• _EXERCISE DIRECTIONS_
From the listing below, select every line where the word "pixels" appears.

--------------------------------

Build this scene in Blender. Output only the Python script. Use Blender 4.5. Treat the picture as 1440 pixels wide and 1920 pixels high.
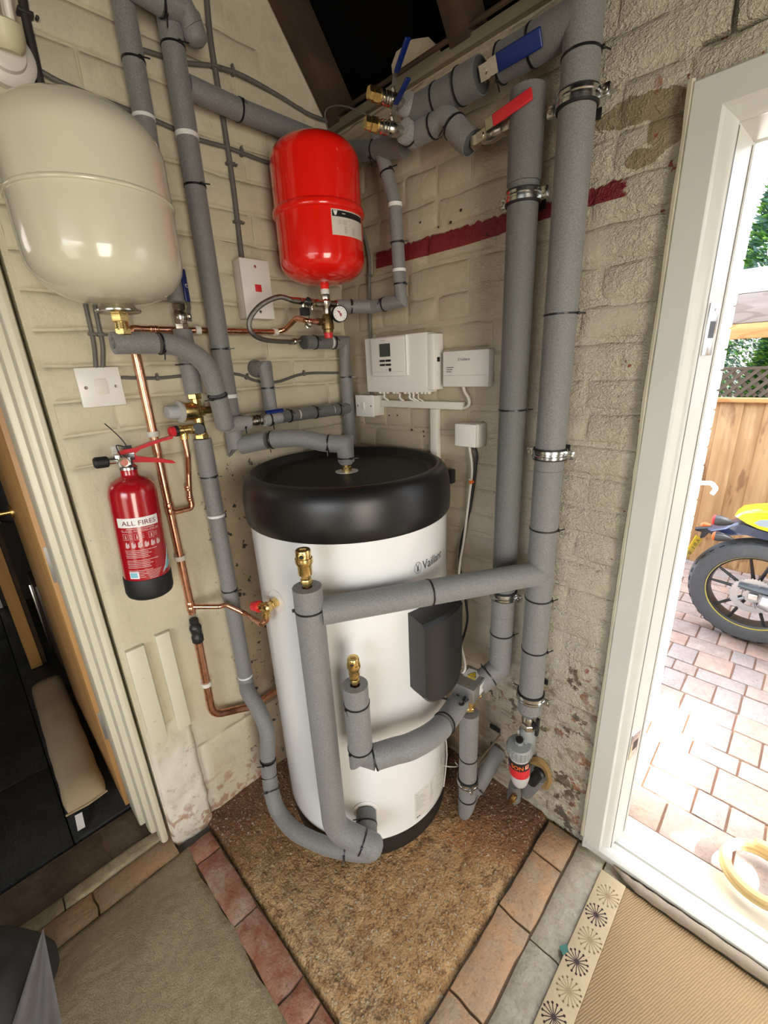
import bpy, bmesh, math, random
from mathutils import Vector as V, Matrix
from mathutils import noise as NZ
random.seed(7)
D = bpy.data
for o in list(D.objects): D.objects.remove(o)
SC = bpy.context.scene
COL = SC.collection
PI = math.pi

# ------------------------------------------------------------------ camera
CC = V((1.2763, -1.1133, 1.5))
F = 805.0
MR = ((0.71517712, 0.69744174, -0.04578976), (0.19367673, -0.26069683, -0.9457941), (-0.67157353, 0.66754189, -0.32152265))
cam = D.cameras.new('camera'); camo = D.objects.new('camera', cam); COL.objects.link(camo)
cam.sensor_fit = 'VERTICAL'; cam.sensor_height = 36; cam.lens = 36 * F / 1920; cam.clip_start = .02
r_, d_, f_ = (V(x) for x in MR)
m = Matrix(((r_.x, -d_.x, -f_.x, CC.x), (r_.y, -d_.y, -f_.y, CC.y), (r_.z, -d_.z, -f_.z, CC.z), (0, 0, 0, 1)))
camo.matrix_world = m
SC.camera = camo

# ------------------------------------------------------------------ sky, sun, window light, exposure
SC.view_settings.view_transform = 'Standard'; SC.view_settings.look = 'None'
SC.view_settings.gamma = 1; SC.view_settings.use_curve_mapping = False
SC.view_settings.exposure = 0.72
W = D.worlds.new('sky'); SC.world = W; W.use_nodes = True
wn = W.node_tree.nodes; wl = W.node_tree.links
sky = wn.new('ShaderNodeTexSky'); sky.sky_type = 'NISHITA'; sky.sun_disc = False
sky.sun_elevation = math.radians(48); sky.sun_rotation = math.radians(80); sky.dust_density = 3.0
wn['Background'].inputs[1].default_value = 1.15
hs = wn.new('ShaderNodeHueSaturation'); hs.inputs['Saturation'].default_value = .45; wl.new(sky.outputs[0], hs.inputs['Color']); wl.new(hs.outputs[0], wn['Background'].inputs[0])
sun = D.lights.new('sun', 'SUN'); suno = D.objects.new('sun', sun); COL.objects.link(suno)
sun.energy = 26; sun.angle = math.radians(.6); sun.color = (1, .95, .86)
SUNV = V((.77, -.08, .80)).normalized()
suno.rotation_euler = (-SUNV).to_track_quat('-Z', 'Y').to_euler()
suno.location = (4, -1, 5)
def area(name, loc, tgt, sx, sy, e, col):
    a = D.lights.new(name, 'AREA'); a.shape = 'RECTANGLE'; a.size = sx; a.size_y = sy; a.energy = e; a.color = col
    o = D.objects.new(name, a); COL.objects.link(o); o.location = loc
    o.rotation_euler = (V(tgt) - V(loc)).to_track_quat('-Z', 'Y').to_euler(); return o
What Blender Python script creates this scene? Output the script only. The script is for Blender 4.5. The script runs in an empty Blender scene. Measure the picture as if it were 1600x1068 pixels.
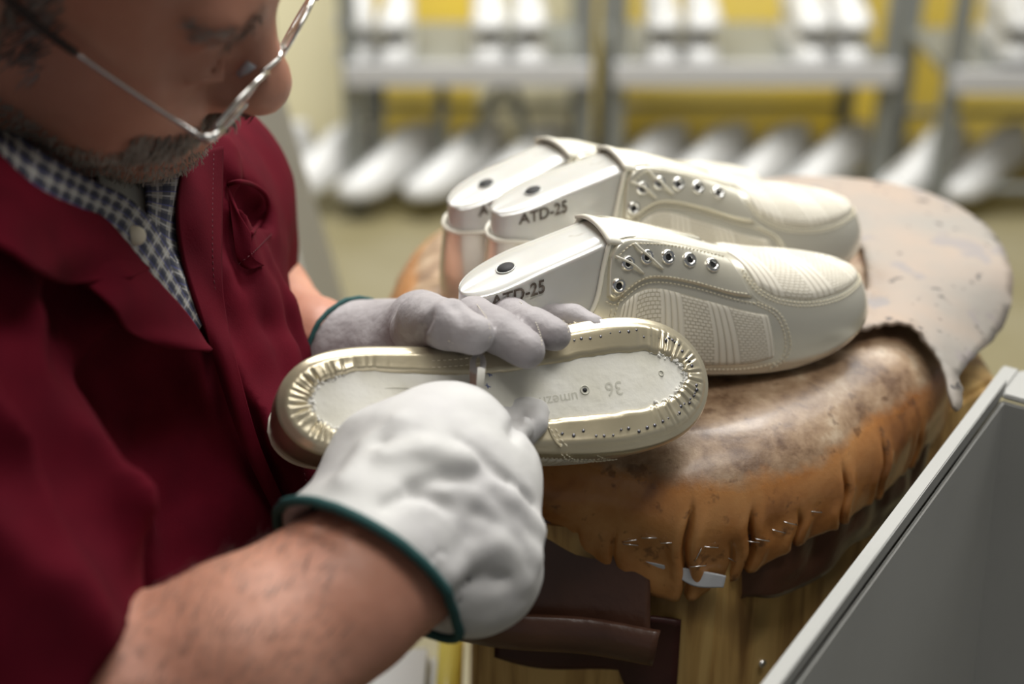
import bpy, bmesh, math, random
import numpy as np
from mathutils import Vector, Matrix
random.seed(7); rng = np.random.RandomState(5)
C = bpy.context.scene.collection
SC = bpy.context.scene
# ------------------------------------------------------------------ camera
CAMZ = 1.30; PITCH = math.radians(28); FPX = 2222.0
CAM = np.array([0, 0, CAMZ]); RT = np.array([1.0, 0, 0])
FW = np.array([0, math.cos(PITCH), -math.sin(PITCH)]); UP = np.array([0, math.sin(PITCH), math.cos(PITCH)])
def W(px, py, d):
    return CAM + d * FW + (px - 800) / FPX * d * RT + (534 - py) / FPX * d * UP
def G(px, py, z):
    r = FW + (px - 800) / FPX * RT + (534 - py) / FPX * UP
    return CAM + r * ((z - CAMZ) / r[2])
def camdir(x, y, t):          # right, up, towards camera
    v = x * RT + y * UP - t * FW
    return v / np.linalg.norm(v)
def nrm(v):
    v = np.asarray(v, float); return v / np.linalg.norm(v)
cam_data = bpy.data.cameras.new('camera'); cam = bpy.data.objects.new('camera', cam_data); C.objects.link(cam)
cam.location = CAM; cam.rotation_euler = (math.pi / 2 - PITCH, 0, 0)
cam_data.lens = 50; cam_data.sensor_width = 36; cam_data.clip_start = 0.02
cam_data.dof.use_dof = True; cam_data.dof.focus_distance = 0.812; cam_data.dof.aperture_fstop = 3.0
SC.camera = cam

# ------------------------------------------------------------------ materials
def mat(name, col, rough=0.5, metal=0.0, coat=0.0, sheen=0.0, sss=0.0, spec=0.5, col2=None, nscale=20, nlo=.35, nhi=.65, bump=0.0, bscale=200, bdist=.001, trans=0.0, emit=None, detail=4, aniso=None):
    m = bpy.data.materials.new(name); m.use_nodes = True
    nt = m.node_tree; N = nt.nodes; L = nt.links; b = N['Principled BSDF']
    b.inputs['Base Color'].default_value = (*col, 1); b.inputs['Roughness'].default_value = rough
    b.inputs['Metallic'].default_value = metal; b.inputs['Coat Weight'].default_value = coat
    b.inputs['Coat Roughness'].default_value = .18
    b.inputs['Sheen Weight'].default_value = sheen; b.inputs['Specular IOR Level'].default_value = spec
    b.inputs['Transmission Weight'].default_value = trans
    if sss:
        b.inputs['Subsurface Weight'].default_value = sss; b.inputs['Subsurface Radius'].default_value = (.01, .004, .002); b.inputs['Subsurface Scale'].default_value = .6
    tc = N.new('ShaderNodeTexCoord')
    if col2 is not None:
        n = N.new('ShaderNodeTexNoise'); n.inputs['Scale'].default_value = nscale; n.inputs['Detail'].default_value = detail
        L.new(tc.outputs['Object'], n.inputs['Vector'])
        r = N.new('ShaderNodeMapRange'); r.inputs['From Min'].default_value = nlo; r.inputs['From Max'].default_value = nhi
        L.new(n.outputs['Fac'], r.inputs['Value'])
        mx = N.new('ShaderNodeMix'); mx.data_type = 'RGBA'; mx.inputs['A'].default_value = (*col, 1); mx.inputs['B'].default_value = (*col2, 1)
        L.new(r.outputs['Result'], mx.inputs['Factor']); L.new(mx.outputs['Result'], b.inputs['Base Color'])
        m['mix'] = mx.name
    if bump:
        n = N.new('ShaderNodeTexNoise'); n.inputs['Scale'].default_value = bscale; n.inputs['Detail'].default_value = 5
        L.new(tc.outputs['Object'], n.inputs['Vector'])
        bp = N.new('ShaderNodeBump'); bp.inputs['Strength'].default_value = bump; bp.inputs['Distance'].default_value = bdist
        L.new(n.outputs['Fac'], bp.inputs['Height']); L.new(bp.outputs['Normal'], b.inputs['Normal'])
    if emit: b.inputs['Emission Color'].default_value = (*emit[0], 1); b.inputs['Emission Strength'].default_value = emit[1]
    return m
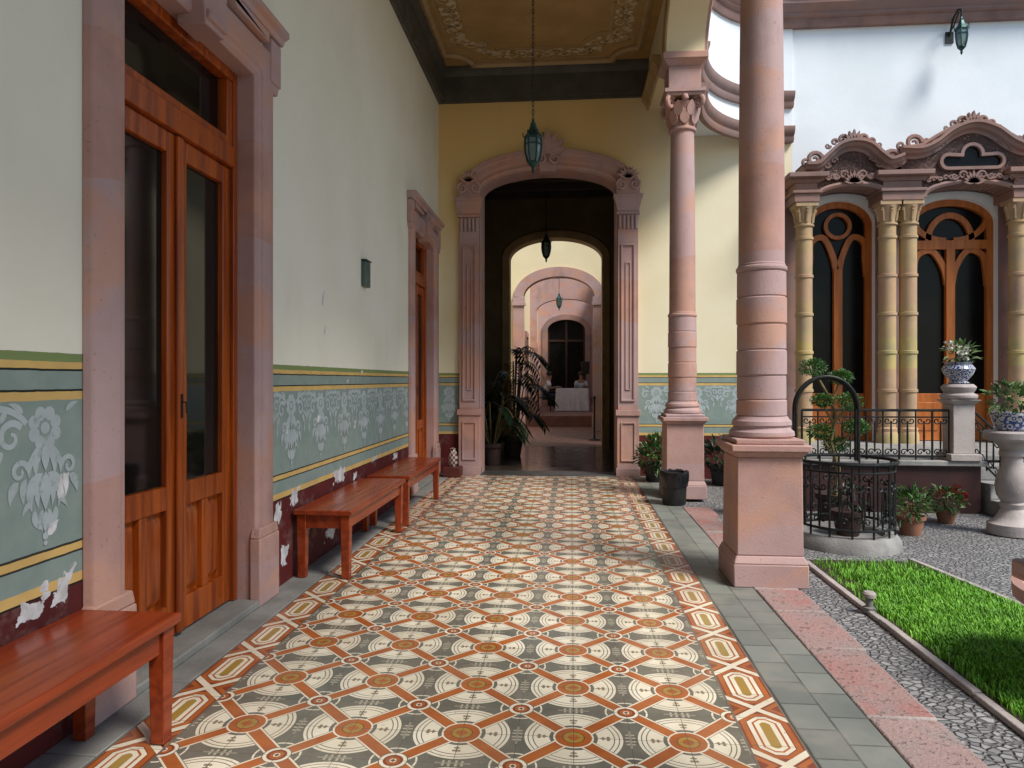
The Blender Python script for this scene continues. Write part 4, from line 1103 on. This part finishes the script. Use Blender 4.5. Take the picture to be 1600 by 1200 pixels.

--------------------------------

• _RESULT FOR THIS EXERCISE_
Build this scene in Blender. Output only the Python script. Use Blender 4.5. Treat the picture as 1440 pixels wide and 1920 pixels high.
What Blender Python script creates this scene? Output the script only. The script is for Blender 4.5. The script runs in an empty Blender scene. Measure the picture as if it were 1600x1068 pixels.
The Blender Python script for this scene continues. Write part 4, from line 1103 on. This part finishes the script. Use Blender 4.5. Take the picture to be 1600 by 1200 pixels.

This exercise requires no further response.